An innovation in alcohol that Gidwani does not enjoy, however, is cocktails. “I can spin some mean cocktails courtesy my book collection and thanks to the fact that I have attended workshops with international bartenders, but I dislike drinking them.” A self-confessed workaholic who says he is on the job “48 hours a day”, Gidwani likes visiting bars and finding out how his brand is faring. Quick checks for him always include how Carlsberg is listed on the menu, what the manufacturing date on the bottle is and what the serving staff of the bar says about the brand.
A tip for beer drinkers: “Beer is best if consumed within three months of the date of manufacture though, if stored well, it can last up to six months.”
As I walk out of the Polo Lounge, Gidwani strolls across to the bar with his Carlsberg in hand, looking to chat with the bar staff. Perhaps he will ask them why Carlsberg is mentioned in the same line as Kingfisher on the menu.
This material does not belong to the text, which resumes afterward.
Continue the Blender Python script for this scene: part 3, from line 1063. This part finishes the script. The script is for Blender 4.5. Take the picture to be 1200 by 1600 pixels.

On my next visit, I won’t be surprised if the menu has at least one change in it.
CURRICULUM VITAE
PRADEEP GIDWANI
Born: 18 June 1964
Education: BSc Math honours, Nowrosjee Wadia College, Pune; MBA, Symbiosis Institute of Business Management, Pune
Current Designation: Managing director, South Asia Breweries (part of Carlsberg Group)
Work Profile: Started as a management trainee with Hindustan Unilever in 1986; moved to Everest Advertising as account executive in 1988; joined Herbertsons (UB Group) as group product manager in 1991; moved to Foster’s India as vice-president, sales and marketing, in 1997; left Foster’s India to become country head of Moet Hennessy in 1999; moved back to Foster’s India as managing director in 2000; moved to Red Bull Asia, based in Dubai, as managing director in 2006; joined South Asia Breweries as managing director in end 2007
Collects: Bottles of wine and single-malt whiskies from the world over and books on alcohol
Fave Bars: Blue Frog, Olive and Toto’s Garage in Mumbai; Barrique in Gurgaon; Buzz in New Delhi; and Cosmo Village in Bangalore
Alternative Career: Gidwani says he would have pursued cricket. “I was an off-spinner and a damn good one.”